CEDAR RAPIDS — A 51-year-old Dubuque man charged in connection with the death of a Platteville man July 4, 2012 was sentenced to 30 years in prison Monday.

Alvin Stanley “Junebug” Briggs Jr. pleaded guilty June 13 to one count of distribution of heroin resulting in death and four counts of distribution of heroin. Briggs was also sentenced to five years extended supervision.

In U.S. District Court in Cedar Rapids June 13, Briggs admitted that he sold $100 in heroin to a man  named in the federal grand jury indictment as “S.R.” on July 3, 2012.

Stephen Todd Rech, 28, Platteville, was found unresponsive in the front yard of a house on the 500 block of Cedar Street the next day just before 3 a.m. Rech was pronounced dead at Southwest Health Center in Platteville.

According to the detention order that held Briggs without bond earlier this year, Briggs told Platteville Police Detective Matthew Harcus that he had been “selling heroin and crack cocaine for the past four to five years.” The detention order also said that Briggs told federal authorities that, except when he was in prison, Briggs has used a half-gram of heroin daily for the past 10 years.

Briggs was also charged with selling to a Dubuque police confidential informant 0.11 grams of heroin Jan. 9, and between 0.04 and 0.07 grams of heroin three times between Jan. 29 and Feb. 6 for $50 each.

The sales took place within 1,000 feet of Prescott Elementary School and Jackson Park in Dubuque, according to federal court records.

Briggs was on probation on a 2012 conviction for two counts of possession of a controlled substance.

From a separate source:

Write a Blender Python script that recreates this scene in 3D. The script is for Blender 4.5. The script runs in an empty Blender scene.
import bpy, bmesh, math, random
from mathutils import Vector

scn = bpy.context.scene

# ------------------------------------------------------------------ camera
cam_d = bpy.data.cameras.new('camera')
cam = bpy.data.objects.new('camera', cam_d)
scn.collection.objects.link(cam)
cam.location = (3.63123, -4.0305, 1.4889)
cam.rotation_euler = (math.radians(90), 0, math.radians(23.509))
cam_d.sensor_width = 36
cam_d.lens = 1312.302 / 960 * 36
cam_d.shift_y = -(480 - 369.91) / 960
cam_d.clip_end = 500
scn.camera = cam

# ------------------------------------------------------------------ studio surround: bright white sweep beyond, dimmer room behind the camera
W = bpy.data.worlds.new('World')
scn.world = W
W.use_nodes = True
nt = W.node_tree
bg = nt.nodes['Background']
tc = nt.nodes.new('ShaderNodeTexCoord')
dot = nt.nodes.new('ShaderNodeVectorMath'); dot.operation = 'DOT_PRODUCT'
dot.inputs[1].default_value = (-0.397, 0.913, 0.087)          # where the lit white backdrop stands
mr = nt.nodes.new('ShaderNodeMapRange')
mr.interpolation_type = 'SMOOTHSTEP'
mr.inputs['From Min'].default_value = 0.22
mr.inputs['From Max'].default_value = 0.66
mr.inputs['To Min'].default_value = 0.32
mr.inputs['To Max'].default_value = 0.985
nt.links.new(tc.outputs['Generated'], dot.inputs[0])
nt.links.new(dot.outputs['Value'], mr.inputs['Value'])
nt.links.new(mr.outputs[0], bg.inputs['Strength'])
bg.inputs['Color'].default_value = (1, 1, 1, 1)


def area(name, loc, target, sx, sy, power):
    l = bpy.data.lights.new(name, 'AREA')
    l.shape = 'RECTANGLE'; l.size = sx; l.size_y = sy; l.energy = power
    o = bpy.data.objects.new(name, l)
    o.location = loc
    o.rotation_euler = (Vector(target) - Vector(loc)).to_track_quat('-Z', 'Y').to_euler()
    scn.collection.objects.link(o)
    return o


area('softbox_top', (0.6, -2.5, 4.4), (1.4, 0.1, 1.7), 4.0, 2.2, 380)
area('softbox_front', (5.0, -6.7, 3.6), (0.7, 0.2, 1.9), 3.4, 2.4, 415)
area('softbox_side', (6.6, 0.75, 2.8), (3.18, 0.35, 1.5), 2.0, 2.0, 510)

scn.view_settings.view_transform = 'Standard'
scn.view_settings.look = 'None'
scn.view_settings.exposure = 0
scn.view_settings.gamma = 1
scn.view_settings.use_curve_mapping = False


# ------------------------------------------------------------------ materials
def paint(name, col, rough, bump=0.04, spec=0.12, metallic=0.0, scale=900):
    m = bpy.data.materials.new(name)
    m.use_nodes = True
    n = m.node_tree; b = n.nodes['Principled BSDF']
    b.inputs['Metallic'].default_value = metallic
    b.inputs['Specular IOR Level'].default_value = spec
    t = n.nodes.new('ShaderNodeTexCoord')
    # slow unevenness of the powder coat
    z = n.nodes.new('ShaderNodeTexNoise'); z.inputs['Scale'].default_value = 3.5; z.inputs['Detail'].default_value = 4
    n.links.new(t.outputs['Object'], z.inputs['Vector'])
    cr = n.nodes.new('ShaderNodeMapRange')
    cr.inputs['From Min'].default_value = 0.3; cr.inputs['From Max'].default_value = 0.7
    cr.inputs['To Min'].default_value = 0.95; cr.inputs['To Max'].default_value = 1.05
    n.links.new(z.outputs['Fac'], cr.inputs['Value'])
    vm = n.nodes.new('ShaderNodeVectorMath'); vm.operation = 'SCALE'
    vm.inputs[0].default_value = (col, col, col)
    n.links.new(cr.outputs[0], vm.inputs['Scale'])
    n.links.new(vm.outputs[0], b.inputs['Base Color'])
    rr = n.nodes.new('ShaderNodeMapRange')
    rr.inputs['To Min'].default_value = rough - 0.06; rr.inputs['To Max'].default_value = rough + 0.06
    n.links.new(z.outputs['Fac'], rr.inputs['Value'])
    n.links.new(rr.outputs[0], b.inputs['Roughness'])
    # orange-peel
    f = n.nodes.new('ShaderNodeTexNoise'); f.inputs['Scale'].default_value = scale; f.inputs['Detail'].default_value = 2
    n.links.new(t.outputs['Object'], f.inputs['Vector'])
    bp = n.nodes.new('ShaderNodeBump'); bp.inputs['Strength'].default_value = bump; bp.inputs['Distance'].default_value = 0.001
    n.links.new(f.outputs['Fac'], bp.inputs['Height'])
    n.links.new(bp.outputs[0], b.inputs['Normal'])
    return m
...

Briggs has what the detention order called “an extensive criminal record,” including a three-year prison sentence on charges of manufacture or delivery of a controlled substance, a two-year prison sentence on a California conviction for sale or transport of marijuana, and a 2009 conviction for possession of a controlled substance.

Briggs’ criminal record also includes convictions for theft, burglary, disorderly conduct — solicitation of a lewd act, possessing or selling a stolen vehicle, and charges of aggravated assault, operating a motor vehicle without the owner’s consent, possession of a stolen vehicle, possession of burglar tools, and criminal trespass.